And though I fail to graft the poet here,
No wilding branches may I flaunt instead.
'But yonder, lo, my amethysts and gold,
So please you—grapes and apricots—constrain
These more accustomed hands; unless ye deign
To tend with me the kine and beeves of old.'
The pregnant felicity of this prelude will show better than any criticism Mr. Blackmore's poetic capacity.
Ancient Classics for English Readers. The Commentaries of Cæsar. By Anthony Trollope. Horace. By Theodore Martin. Æschylus. By Reginald S. Copleston. Xenophon. By Sir Alexander Grant. Edited by Rev. W. Lucas Collins, M.A. Blackwood and Sons.

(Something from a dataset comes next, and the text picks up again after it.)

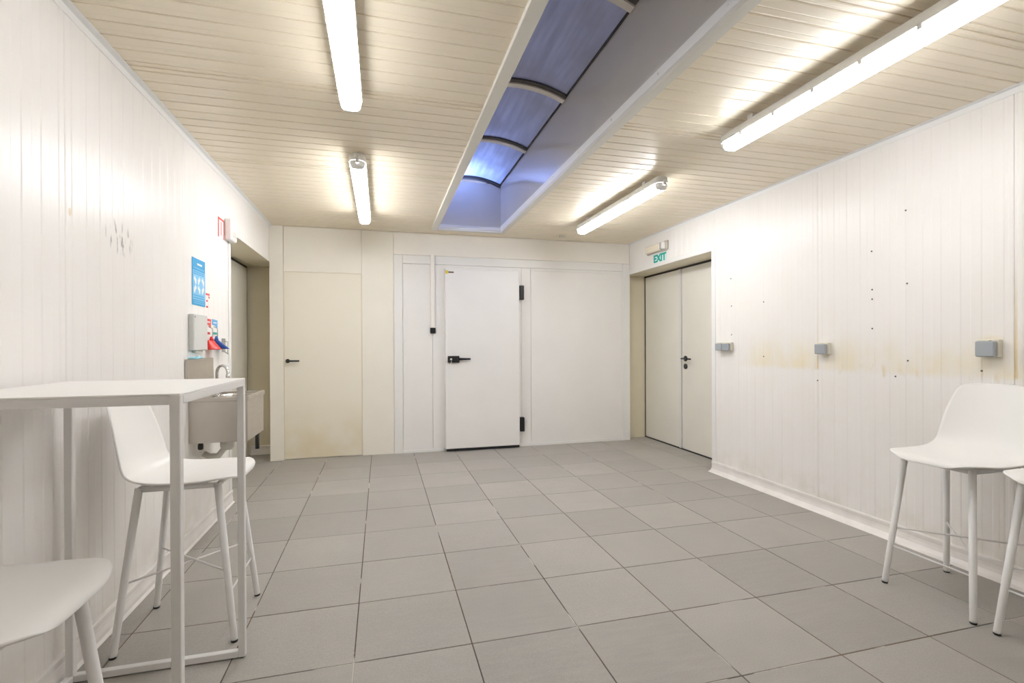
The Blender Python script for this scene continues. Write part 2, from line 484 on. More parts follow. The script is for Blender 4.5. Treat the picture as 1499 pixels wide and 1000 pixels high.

This is a brilliant idea of Mr. Collins; and his collaborateurs have well discharged their duty. It is not only the English reader who will be thankful to Messrs. Trollope, Martin, Swayne, Grant, and Collins, but all young students, who may now grapple with portions of those great classics with more zest and profit after thus obtaining a comprehensive view of the whole works which they are compelled often to nibble at in sublime unconsciousness of their general purport or spirit. Mr. Trollope has told the wondrous story of Cæsar as far as his Commentaries reveal it, and has illustrated it throughout with geographical exposition, historical parallel, and realistic art. Bright, stirring bits of description, curt despatches, stunning condensations of campaigns into a few pages or sentences, are given in the mighty Cæsar's own words, and the story is told with grace and simplicity in nervous clear English by one of the most popular writers of the day. Mr. Martin has graduated with high honour in the school of Classical Translation before attempting this difficult task. We must confess to great satisfaction with his dainty and delicate work. He has given us a sketch of the career of Horace, and by skilful quotation has made him tell the story of his youth, of his high military career, of his relation to Mæcenas, of his health, and his tastes, of his love-passages, of his friendships, and of his religious ideas. Mr. Martin has gracefully introduced Professor Conington's translations where he preferred them to his own. Lord Lytton has not met with equal favour at his hand, though his criticisms are not unfrequently referred to.
If our readers will try and conceive what 'Hamlet' or the 'Revolt of Islam' would look like if described to some younger civilization in some language of the future, they will have an idea of the difficulty of reproducing the dramas of the ancient tragedians in the shape of a mere account of them in prose. It is not only that the exquisite art of the originals evaporates in the process, but the poetry goes, and only the great conceptions remain; even the beliefs of the ancient world lose their simplicity in transmission. But it was hardly necessary for Mr. Reginald Copleston to be so misleading as to speak of the 'gloomy deities which belong to the sphere of conscience and moral responsibility,' or to find in the Greek mythology such lessons as the 'deep and dreadful responsibility of man, the possibility of restoration from sin to purity, and the overruling providence of a supreme Creator.' Some of these truths are the offspring of Roman law, others are the growth of Christianity, but they are all modern. Aristotle certainly knew nothing of them, and anyone who carried such associations into his reading of the 'Prometheus' would find his ideas of it vitiated by a fundamental misconception. Except that Mr. Copleston's sentences are mostly halting and broken-backed, his account of the plays is otherwise good and accurate.